Thursday, 26 November 2015

The experience of French cheese shopping

A lovely post on the Chocolate and Zucchini food blog which I follow takes us through the experience of buying cheese in a Paris fromagerie, and how to make the most of what's available.

I was particularly glad to see section three - 'seasonality'. (Plus a French translation for "What's good right now?")

That's an important aspect of the world of French cheese that those who haven't lived in France often miss. And thereby hangs a tale...


Every year, there's a moment in Autumn that I look forward to the way others look forward to the announcement that "Le Beaujolais nouveau est arrivé". It's the arrival of the Mont d'Or cheese in its little wooden box, puffed up in its box almost like a soufflé and with its soft slightly yellowing brown to orange crust looking almost as if it has been scattered with powdery snow.

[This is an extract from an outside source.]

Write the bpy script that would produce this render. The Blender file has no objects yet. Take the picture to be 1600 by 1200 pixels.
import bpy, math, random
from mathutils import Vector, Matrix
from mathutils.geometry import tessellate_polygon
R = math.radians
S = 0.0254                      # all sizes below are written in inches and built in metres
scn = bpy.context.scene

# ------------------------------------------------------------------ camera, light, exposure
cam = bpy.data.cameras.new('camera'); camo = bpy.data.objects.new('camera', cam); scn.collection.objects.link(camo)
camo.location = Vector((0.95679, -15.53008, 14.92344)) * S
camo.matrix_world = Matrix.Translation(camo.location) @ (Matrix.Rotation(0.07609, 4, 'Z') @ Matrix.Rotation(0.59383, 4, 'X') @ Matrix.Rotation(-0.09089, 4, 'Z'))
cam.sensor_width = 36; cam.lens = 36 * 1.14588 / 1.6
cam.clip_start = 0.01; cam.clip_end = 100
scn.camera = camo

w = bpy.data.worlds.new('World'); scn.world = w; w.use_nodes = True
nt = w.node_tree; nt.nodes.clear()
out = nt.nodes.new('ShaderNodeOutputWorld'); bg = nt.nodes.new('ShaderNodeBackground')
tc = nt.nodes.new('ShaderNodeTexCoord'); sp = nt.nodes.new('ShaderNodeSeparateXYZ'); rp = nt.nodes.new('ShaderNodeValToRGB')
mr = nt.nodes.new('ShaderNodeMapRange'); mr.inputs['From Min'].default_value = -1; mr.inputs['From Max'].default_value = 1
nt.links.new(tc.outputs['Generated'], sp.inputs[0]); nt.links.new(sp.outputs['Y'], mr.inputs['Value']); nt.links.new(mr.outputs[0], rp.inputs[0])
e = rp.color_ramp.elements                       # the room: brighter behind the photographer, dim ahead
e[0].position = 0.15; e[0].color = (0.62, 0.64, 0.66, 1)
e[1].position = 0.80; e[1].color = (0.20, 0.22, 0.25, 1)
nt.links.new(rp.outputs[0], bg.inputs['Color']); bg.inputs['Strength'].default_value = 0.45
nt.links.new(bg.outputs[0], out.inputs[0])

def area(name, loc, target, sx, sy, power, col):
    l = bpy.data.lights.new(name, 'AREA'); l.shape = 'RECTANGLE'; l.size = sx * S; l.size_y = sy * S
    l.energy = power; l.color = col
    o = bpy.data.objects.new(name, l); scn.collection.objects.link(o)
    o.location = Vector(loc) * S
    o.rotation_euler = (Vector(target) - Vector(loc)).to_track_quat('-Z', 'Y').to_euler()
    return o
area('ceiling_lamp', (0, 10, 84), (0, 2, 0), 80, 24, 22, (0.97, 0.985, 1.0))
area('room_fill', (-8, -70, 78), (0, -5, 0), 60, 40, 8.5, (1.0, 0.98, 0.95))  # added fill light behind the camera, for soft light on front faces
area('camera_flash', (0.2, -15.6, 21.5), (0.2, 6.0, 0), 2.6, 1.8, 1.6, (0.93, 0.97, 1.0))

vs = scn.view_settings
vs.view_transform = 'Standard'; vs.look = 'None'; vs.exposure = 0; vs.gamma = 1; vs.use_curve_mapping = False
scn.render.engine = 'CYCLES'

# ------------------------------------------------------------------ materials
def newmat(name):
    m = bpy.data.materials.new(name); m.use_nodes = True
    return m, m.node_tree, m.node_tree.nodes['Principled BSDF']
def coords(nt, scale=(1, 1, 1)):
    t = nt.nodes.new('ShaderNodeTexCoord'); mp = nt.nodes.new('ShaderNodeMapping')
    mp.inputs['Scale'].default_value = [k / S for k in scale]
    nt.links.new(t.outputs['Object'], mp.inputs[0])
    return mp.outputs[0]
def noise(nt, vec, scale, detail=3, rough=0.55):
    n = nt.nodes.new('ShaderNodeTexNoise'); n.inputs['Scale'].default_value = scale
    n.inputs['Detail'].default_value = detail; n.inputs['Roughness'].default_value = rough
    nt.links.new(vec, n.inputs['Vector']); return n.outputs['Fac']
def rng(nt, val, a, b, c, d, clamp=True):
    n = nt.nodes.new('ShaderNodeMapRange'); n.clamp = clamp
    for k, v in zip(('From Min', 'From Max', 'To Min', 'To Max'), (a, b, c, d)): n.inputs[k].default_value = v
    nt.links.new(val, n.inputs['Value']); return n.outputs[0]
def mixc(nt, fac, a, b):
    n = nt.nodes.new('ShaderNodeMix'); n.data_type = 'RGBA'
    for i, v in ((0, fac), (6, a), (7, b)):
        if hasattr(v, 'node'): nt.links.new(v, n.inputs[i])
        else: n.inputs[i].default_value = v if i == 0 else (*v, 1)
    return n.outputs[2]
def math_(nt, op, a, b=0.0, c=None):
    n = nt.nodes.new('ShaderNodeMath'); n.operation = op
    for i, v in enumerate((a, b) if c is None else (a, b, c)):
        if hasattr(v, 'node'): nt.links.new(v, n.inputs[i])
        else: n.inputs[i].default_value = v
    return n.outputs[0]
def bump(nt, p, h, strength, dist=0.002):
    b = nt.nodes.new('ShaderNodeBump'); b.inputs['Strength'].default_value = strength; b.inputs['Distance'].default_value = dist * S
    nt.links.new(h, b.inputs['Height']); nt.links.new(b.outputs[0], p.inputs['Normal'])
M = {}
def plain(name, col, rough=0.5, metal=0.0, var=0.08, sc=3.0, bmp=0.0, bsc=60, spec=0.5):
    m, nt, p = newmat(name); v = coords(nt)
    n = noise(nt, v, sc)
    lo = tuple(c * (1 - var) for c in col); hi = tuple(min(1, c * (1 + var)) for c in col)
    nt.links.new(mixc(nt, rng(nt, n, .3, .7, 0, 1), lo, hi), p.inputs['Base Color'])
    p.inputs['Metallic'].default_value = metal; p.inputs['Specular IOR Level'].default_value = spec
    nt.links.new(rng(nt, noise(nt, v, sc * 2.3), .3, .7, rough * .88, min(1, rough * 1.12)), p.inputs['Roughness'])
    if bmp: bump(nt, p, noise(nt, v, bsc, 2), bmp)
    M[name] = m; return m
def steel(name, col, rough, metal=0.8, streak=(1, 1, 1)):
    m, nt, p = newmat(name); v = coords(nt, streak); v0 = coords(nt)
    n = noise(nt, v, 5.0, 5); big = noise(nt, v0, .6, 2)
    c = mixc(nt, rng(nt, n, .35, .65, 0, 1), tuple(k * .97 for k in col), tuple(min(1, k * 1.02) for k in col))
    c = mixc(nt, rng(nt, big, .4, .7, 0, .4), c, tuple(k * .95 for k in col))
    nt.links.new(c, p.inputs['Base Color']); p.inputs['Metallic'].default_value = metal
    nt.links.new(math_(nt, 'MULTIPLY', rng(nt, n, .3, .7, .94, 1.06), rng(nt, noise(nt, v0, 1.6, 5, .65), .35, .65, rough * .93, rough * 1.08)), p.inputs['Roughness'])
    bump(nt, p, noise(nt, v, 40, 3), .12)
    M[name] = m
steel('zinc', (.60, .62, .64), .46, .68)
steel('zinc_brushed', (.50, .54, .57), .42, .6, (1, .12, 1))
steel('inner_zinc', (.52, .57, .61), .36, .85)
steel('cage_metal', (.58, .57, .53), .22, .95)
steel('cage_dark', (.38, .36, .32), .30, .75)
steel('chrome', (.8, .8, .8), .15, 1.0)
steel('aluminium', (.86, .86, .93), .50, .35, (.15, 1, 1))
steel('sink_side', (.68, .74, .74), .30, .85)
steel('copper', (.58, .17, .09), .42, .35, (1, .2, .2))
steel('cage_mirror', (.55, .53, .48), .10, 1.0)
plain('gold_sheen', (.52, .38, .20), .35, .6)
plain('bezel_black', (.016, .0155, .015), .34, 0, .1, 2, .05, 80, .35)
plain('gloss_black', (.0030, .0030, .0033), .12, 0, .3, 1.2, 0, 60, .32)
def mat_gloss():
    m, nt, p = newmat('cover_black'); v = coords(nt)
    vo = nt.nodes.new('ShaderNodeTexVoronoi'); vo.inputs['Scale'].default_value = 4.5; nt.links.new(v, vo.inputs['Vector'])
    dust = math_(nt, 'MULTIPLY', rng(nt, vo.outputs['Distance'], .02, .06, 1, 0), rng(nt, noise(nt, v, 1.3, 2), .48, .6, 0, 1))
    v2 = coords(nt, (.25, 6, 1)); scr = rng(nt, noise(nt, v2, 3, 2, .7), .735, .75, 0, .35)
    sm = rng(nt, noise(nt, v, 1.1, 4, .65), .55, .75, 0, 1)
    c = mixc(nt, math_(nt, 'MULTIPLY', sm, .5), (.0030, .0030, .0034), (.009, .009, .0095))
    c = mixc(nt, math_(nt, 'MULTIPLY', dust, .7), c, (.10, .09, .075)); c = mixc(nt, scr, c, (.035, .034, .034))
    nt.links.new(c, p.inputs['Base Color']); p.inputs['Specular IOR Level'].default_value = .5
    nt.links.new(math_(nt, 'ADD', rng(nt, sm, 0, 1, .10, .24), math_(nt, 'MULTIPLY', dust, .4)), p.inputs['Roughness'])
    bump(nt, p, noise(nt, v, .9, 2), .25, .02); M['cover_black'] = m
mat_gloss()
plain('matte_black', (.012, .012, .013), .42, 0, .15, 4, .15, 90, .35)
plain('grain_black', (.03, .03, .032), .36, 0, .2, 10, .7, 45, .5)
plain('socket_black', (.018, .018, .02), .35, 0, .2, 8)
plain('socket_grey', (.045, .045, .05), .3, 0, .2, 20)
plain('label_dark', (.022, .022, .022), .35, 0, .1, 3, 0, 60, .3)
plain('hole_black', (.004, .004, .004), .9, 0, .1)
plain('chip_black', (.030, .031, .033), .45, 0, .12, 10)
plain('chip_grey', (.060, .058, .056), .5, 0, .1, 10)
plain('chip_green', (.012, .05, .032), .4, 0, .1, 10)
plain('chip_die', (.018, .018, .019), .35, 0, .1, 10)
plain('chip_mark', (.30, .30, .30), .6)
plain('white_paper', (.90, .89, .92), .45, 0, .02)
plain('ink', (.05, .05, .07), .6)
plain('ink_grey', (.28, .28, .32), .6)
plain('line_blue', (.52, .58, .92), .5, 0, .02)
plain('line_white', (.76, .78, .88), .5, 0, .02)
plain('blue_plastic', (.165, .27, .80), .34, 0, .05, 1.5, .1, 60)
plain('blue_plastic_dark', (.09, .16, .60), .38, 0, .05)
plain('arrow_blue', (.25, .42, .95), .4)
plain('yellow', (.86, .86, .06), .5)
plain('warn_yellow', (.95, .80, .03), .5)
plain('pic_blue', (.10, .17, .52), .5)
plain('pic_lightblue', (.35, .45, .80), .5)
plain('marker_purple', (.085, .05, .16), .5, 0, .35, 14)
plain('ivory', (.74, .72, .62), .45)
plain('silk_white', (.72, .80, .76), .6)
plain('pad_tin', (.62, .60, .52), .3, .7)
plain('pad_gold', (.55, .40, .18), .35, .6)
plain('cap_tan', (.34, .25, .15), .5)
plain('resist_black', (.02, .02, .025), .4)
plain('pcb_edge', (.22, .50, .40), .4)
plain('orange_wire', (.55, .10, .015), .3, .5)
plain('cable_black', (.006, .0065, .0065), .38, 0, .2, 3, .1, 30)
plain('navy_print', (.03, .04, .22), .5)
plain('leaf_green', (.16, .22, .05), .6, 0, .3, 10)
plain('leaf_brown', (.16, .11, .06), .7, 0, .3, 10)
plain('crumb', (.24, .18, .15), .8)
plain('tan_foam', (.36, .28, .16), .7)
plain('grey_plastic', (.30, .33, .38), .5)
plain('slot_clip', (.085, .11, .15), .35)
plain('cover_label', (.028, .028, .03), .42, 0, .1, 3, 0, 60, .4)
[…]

The first time my knife sinks into the cheese. Will it be oozing and melting, or slightly firm, this time? Waiting for the first sniff of cream and lemons and slight gaminess and that tinge of pine that comes from the bark wrapping. Waiting for that unctuous feeling in the mouth, the way the cheese melts on the tongue, sticky for a moment, and then flowing, and then, too soon, gone and leaving only that piny savour behind it.

It's amazing that a cheese can be so creamy and yet so fresh. It's amazing that such a large cheese is gone so quickly...

And it's amazing that we seem already to have collected a half dozen of the little round boxes, which I have no idea at all what to do with.